シドニーオリンピックが始まった。このWeeklyも実は、1996年のアトランタオリンピックが終了してから、最初はCharlotte Weeklyという、米国文化、習慣の紹介レポートのようなものから始まったわけだから、かれこれ4年経ったというわけである。当時のレポートもいつか紹介できる機会があると思うが、時は着実に経っているのを感じる。オリンピックは世界各国から、Topのプレーヤー達が集い、世界一を争うわけであるから、文字通り実力のTop争いが、目的であり、そこでの勝者はTop中のTopとなる。これを、ついつい事業のTopや他のスポーツのTopと比較したくなる。ここでは、閉鎖系社会のTopとオープン系の社会との比較で考えてみたい。

 

閉鎖系社会のスポーツの典型は相撲
閉鎖系のスポーツと言うのは、その中での試合で順位や、記録などすべてが格付けされてしまうものを言う。閉鎖系社会のスポーツの典型は相撲である。これは、まず相撲協会に入らないと、参加資格を与えられない。そして、試合の審判役も協会公認で無いと務めることができない。協会自身が利益をあげて、それを所属する人たちに分配するという仕組みを持っている。すなわち、外部に対して、ひとつの収益企業団体として動いている。そこのトップは、選手であれば横綱であり、協会は理事長となる。企業の観点で見ると、理事長(社長)の元にいるスペシャリスト(力士)が力と技とを競い合う仕組みであり、横綱はスペシャリストの頂点であり、その世界はあくまでも相撲と言う種目であり、グローバルではなくローカルなスポーツでのTopになる。

閉鎖系社会の象牙の塔
これに意外と近いのが、象牙の塔と呼ばれる、学問の世界である。日本の大学のレベル低下が問題視されて久しいが、この原因は、旧来のやり方を踏襲するだけで教育しているところにあると言われている。特に情報や人的な交流のあまり無い分野でのレベル低下が激しいという。これも、Topの権力が閉鎖系社会を支配する構図になっているから、Topの力量以上のことはやれなくなってしまう。そうすると、閉鎖系社会の宿命として、成長が止まるということになって行く。これを、防ぐには、学問の世界のTopと学校経営のTopを分けることと、学問が社会と個人の活力の原点であることを認識することが重要である。国立大学でも、経営(運営)は事業経営の経験のある人に任せるのがうまいやり方だと私は信じているが。これに関して、ヒトゲノムの解析では、民間が世界の研究者連合を追い越してしまった。学問の分野でも時代は、着実に開放系に向かっている。

開放系社会の典型は米国西海岸
Openという思想が根付いたのは、米国西海岸からであったが、この思想は20世紀の文化を大きく変えた。カジュアルな服装で仕事をするということもそうであるが、Openな仕組みを作ったことのほうが、時代に与える影響が大きい。すなわち、枠にとらわれない仕組み、そしてその仕組みを事業に生かすアイデアの集積地となったことである。これは、個人が自分の目標を達成しようとする時の理想的な行動パターンに近くなっている。その理由は、目標の達成段階に従った、その時に必要なスキルを持った人を、仲間に入れることができるからである。これは、目標を共有することで可能となる仕組みである。今回のオリンピックの種目も、プロ選手を入れてベストチームが作られているものも多くなってきた。プロとアマの金銭の稼ぎ方は異なるとしても、見る側からすれば、世界のTopを確認できるわけだから、楽しくなるわけである。事業でのTopはどういう人かというと、自分のアイデアを、早く、より良く実現した人ということになるであろう。

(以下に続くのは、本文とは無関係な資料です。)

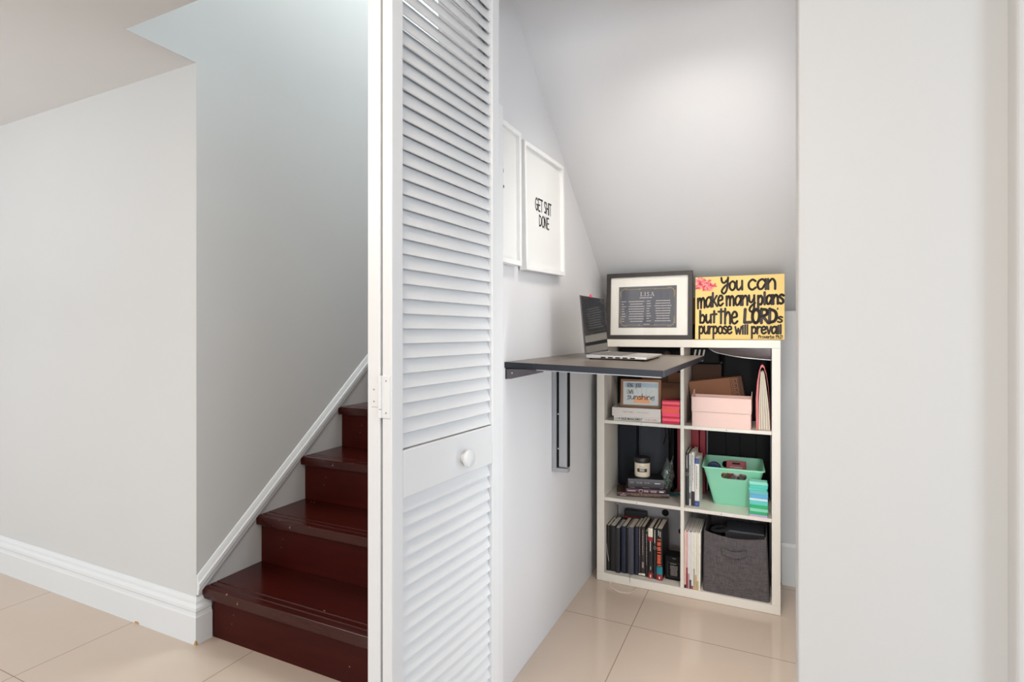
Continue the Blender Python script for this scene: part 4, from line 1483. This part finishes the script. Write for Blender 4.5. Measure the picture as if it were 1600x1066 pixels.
# ------------------------------------------------------------------ wall folding desk
DESK = wood_mat('desk_top_sheen', (100, 90, 81), (114, 103, 93), .32, stretch=(14, 1, 14))  # black-brown raised to taupe, grazing light reflection put into the colour
DESKE = mat('dark_desk_edge', (31, 34, 45), .4, var=.05, vscale=20)
t = thing('folding_desk', 'black-brown wall mounted folding desk with grey metal brackets', 'desk', (-.766, 2.0, 1.05))
D0 = Matrix.Translation((.766, -2.0, -1.05))
TH = .0185


def dz(x, y):
    u = (x + .766) / .51
    v_ = (y - 1.564) / .84
    return (1.0585 * (1 - v_) + 1.062 * v_) * (1 - u) + (1.0445 * (1 - v_) + 1.0565 * v_) * u


def slab(x0, x1, y0, y1, x1b=None):
    x1b = x1 if x1b is None else x1b
    c4 = [(x0, y0), (x1, y0), (x1b, y1), (x0, y1)]
    m = MB()
    m.x = D0
    m.hexa([(a, b_, dz(a, b_) - TH) for a, b_ in c4] + [(a, b_, dz(a, b_)) for a, b_ in c4])
    m.cur = 1
    return m


def split_top_sheen(o):  # upper faces take the sheen-lightened colour, the rest the dark edge
    for p_ in o.data.polygons:
        p_.material_index = 0 if p_.normal.z > .5 else 1


o = slab(-.7655, -.6605, 1.564, 2.405).build('fixed_board', [DESK, DESKE], t, bevel=.0008, seg=1)
split_top_sheen(o)
o = slab(-.6598, -.2666, 1.564, 2.405, -.245).build('drop_leaf', [DESK, DESKE], t, bevel=.0008, seg=1)
split_top_sheen(o)
m = MB()
m.x = D0
m.hexa([(-.655, 1.566, dz(-.655, 1.566) - TH - .003), (-.275, 1.566, dz(-.275, 1.566) - TH - .003), (-.275, 1.590, dz(-.275, 1.59) - TH - .003), (-.655, 1.590, dz(-.655, 1.59) - TH - .003),
        (-.655, 1.566, dz(-.655, 1.566) - TH), (-.275, 1.566, dz(-.275, 1.566) - TH), (-.275, 1.590, dz(-.275, 1.59) - TH), (-.655, 1.590, dz(-.655, 1.59) - TH)])
m.build('edge_strip', METAL, t)


def bracket(y):
    m = MB()
    m.x = D0
    zt = 1.0585 - TH - .001
    m.prism([(-.7655, zt), (-.7655, zt - .036), (-.745, zt - .0345), (-.635, zt - .010), (-.635, zt)], 'y', y, y + .003)
    m.box(-.7655, -.7625, y, y + .022, zt - .036, zt)
    m.box(-.7655, -.635, y, y + .022, zt - .003, zt)
    o = m.build('bracket', METALD, t)
    s = MB()
    s.x = D0
    s.lathe([(.0022, y - .0004), (.0018, y - .0014)], (-.742, 0, zt - .016), 10, 'y')
    s.build('screw', LETW, o)


bracket(1.572)
bracket(2.36)
sg = MB()
sg.x = D0
y0 = 1.984
zt = 1.036
sg.box(-.7655, -.7475, y0, y0 + .030, .620, zt)
sg.box(-.7655, -.700, y0 - .001, y0 + .031, .612, .628)
sup = sg.build('support_frame', METAL, t, bevel=.002)
m = MB()
m.x = D0
m.box(-.7470, -.7380, y0 + .012, y0 + .030, .6285, zt)
m.build('slot', BLACK, sup)
m = MB()
m.x = D0
m.box(-.7375, -.7045, y0 + .002, y0 + .028, .632, zt)
m.build('swing_leg', METAL, sup, bevel=.002)
m = MB()
m.x = D0
m.box(-.7040, -.700, y0 + .010, y0 + .028, .632, zt)
m.build('slot', BLACK, sup)
for zz in (.70, .835):
    m = MB()
    m.x = D0
    m.lathe([(.0035, y0 + .012), (.003, y0 + .0095)], (-.7425, 0, zz), 10, 'y')
    m.build('screw', LETW, sup)

# ------------------------------------------------------------------ laptop
lz = 1.0575
tilt = -1.1
t = thing('laptop', 'open laptop with a dark glossy screen and silver base on the folding desk', 'laptop', TR(-.596, 1.886, 1.0570, 0, 0.55, 0.86))
m = MB()
m.hexa([(0, 0, .004), (.216, 0, .004), (.216, .30, .004), (0, .30, .004), (0, 0, .0165), (.216, 0, .0125), (.216, .30, .0125), (0, .30, .0165)])
base = m.build('base', SILVER, t, bevel=.002)
m = MB()
for xx_ in (.012, .20):
    for yy_ in (.02, .28):
        m.lathe([(.006, 0), (.006, .0042)], (xx_, yy_, 0), 14)
m.build('rubber_foot', BLACK, base)
m = MB()
for k in range(5):
    m.box(.055 + k * .026, .072 + k * .026, -.0006, .002, .0062, .0105)
m.build('side_port', BLACK, base)
bz = lambda x: .0165 - .004 * x / .216 + .0003
m = MB()
for r_ in range(6):
    for c_ in range(14):
        x0_ = .022 + r_ * .0175
        y0_ = .014 + c_ * .0195
        m.hexa([(x0_, y0_, bz(x0_)), (x0_ + .0145, y0_, bz(x0_ + .0145)), (x0_ + .0145, y0_ + .0165, bz(x0_ + .0145)), (x0_, y0_ + .0165, bz(x0_)),
                (x0_, y0_, bz(x0_) + .001), (x0_ + .0145, y0_, bz(x0_ + .0145) + .001), (x0_ + .0145, y0_ + .0165, bz(x0_ + .0145) + .001), (x0_, y0_ + .0165, bz(x0_) + .001)])
kbm = m.build('keyboard', mat('grey_keys', (120, 116, 114), .5, var=.05, vscale=30), base)
m = MB()
m.hexa([(.145, .10, bz(.145)), (.205, .10, bz(.205)), (.205, .20, bz(.205)), (.145, .20, bz(.145)), (.145, .10, bz(.145) + .0004), (.205, .10, bz(.205) + .0004), (.205, .20, bz(.205) + .0004), (.145, .20, bz(.145) + .0004)])
m.build('touchpad', mat('touchpad_grey', (186, 182, 180), .35, var=.02, vscale=10), base)
m = MB()
m.x = Matrix.Translation((0, 0, .0165)) @ Matrix.Rotation(math.radians(-6), 4, 'Y')
m.box(-.0055, -.0005, 0, .30, 0.001, .216)
lid = m.build('screen_lid', METALD, t, bevel=.0015)
m = MB()
m.x = Matrix.Translation((0, 0, .0165)) @ Matrix.Rotation(math.radians(-6), 4, 'Y')
m.box(-.0004, .0008, .002, .298, .003, .214)
m.build('display', BLACKG, lid)
m = MB().tube([(.0005, .03, .0165), (.0005, .27, .0165)], .0045, 10)
m.build('hinge_bar', METALD, t)
PCL = mat('pink_plastic', (220, 70, 100), .4, var=.05, vscale=30)
m = MB()
cy = 1.886 + .135
m.tube([(-.6155, cy, 1.268), (-.617, cy, 1.288), (-.6205, cy, 1.300), (-.6245, cy, 1.293), (-.6265, cy, 1.268)], .003, 8)
m.tube([(-.6155, cy + .010, 1.268), (-.617, cy + .009, 1.288), (-.6205, cy, 1.300)], .003, 8)
tag(m.build('clip', PCL), 'small pink clip on the top edge of the laptop screen', 'clip')

# ------------------------------------------------------------------ frames on the partition wall
FRW = mat('white_frame', (236, 236, 235), .4, var=.01, vscale=10)
PRW = mat('print_paper', (226, 226, 224), .7, var=.008, vscale=8)


def wall_frame(label, yc, zc, w_, h__, tilt_, draw):
    M_ = Matrix.Translation((-.766, yc, zc)) @ Matrix.Rotation(math.radians(tilt_), 4, 'X')
    t = thing('picture_frame', label, 'picture frame', M_, 'white frames on the partition wall')
    a, b_, B = w_ / 2, h__ / 2, .0150
    x0, x1 = .008, .033
    f = MB()
    f.box(x0, x1, -a, a, -b_, -b_ + B)
    f.box(x0, x1, -a, a, b_ - B, b_)
    f.box(x0, x1, -a, -a + B, -b_ + B, b_ - B)
    f.box(x0, x1, a - B, a, -b_ + B, b_ - B)
    f.build('frame', FRW, t, bevel=.001)
    pr_ = MB().box(.006, .020, -a + B - .001, a - B + .001, -b_ + B - .001, b_ - B + .001).build('print', PRW, t)
    m = MB()
    draw(m)
    m.build('lettering', DARKINK, pr_)
    return t


yc, zc = 1.85, 1.587


def dA(m):
    o_, ex, ey = (.0204, 0, 0), (0, 1, 0), (0, 0, 1)
    letters(m, 'GET', o_, ex, ey, -.078, -.008, .004, .042, .0060)
    letters(m, 'SHIT', o_, ex, ey, .006, .078, .004, .042, .0060)
    letters(m, 'DONE', o_, ex, ey, -.044, .052, -.050, .040, .0060)


wall_frame('white framed print with black capitals, right of the pair on the partition wall', yc, zc, .383, .432, 2.2, dA)


def dB(m):
    o_, ex, ey = (.0204, 0, 0), (0, 1, 0), (0, 0, 1)
    m.micro((.0204, -.050, .058), (0, 1, 0), (0, 0, 1), .054, .022, 1, 1, 2)
    m.micro((.0204, -.060, .012), (0, 1, 0), (0, 0, 1), .082, .016, 1, 1, 3)
    m.micro((.0204, -.030, -.018), (0, 1, 0), (0, 0, 1), .034, .010, 1, 1, 4)


wall_frame('white framed print half hidden by the louvered door, left of the pair', 1.516, 1.587, .222, .436, .6, dB)

# ------------------------------------------------------------------ cable on the floor
m = MB()
m.tube([(-.655, 2.465, .0028), (-.66, 2.44, .0026), (-.64, 2.405, .0026), (-.60, 2.385, .0026), (-.565, 2.388, .0026), (-.545, 2.41, .0026), (-.535, 2.45, .0026)], .0025, 8)
tag(m.build('cable', mat('cream_cable', (216, 200, 184), .4, var=.03, vscale=20)), 'thin cream cable looping on the tiles in front of the shelving unit', 'cable')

このように見てくると、事業の世界だけ出なく、スポーツや学問の世界も、閉鎖系から開放系へと流れてきていることがわかる。21世紀と言う時代は、文字通りOpenな環境の中で、アイデアやさまざまな活動が、より高いレベルを目指して動いて行くことになるだろう。その時に、われわれは、閉じた系の価値ではなく、より高い価値が創造する上で重要であることに気がつくことになると思う。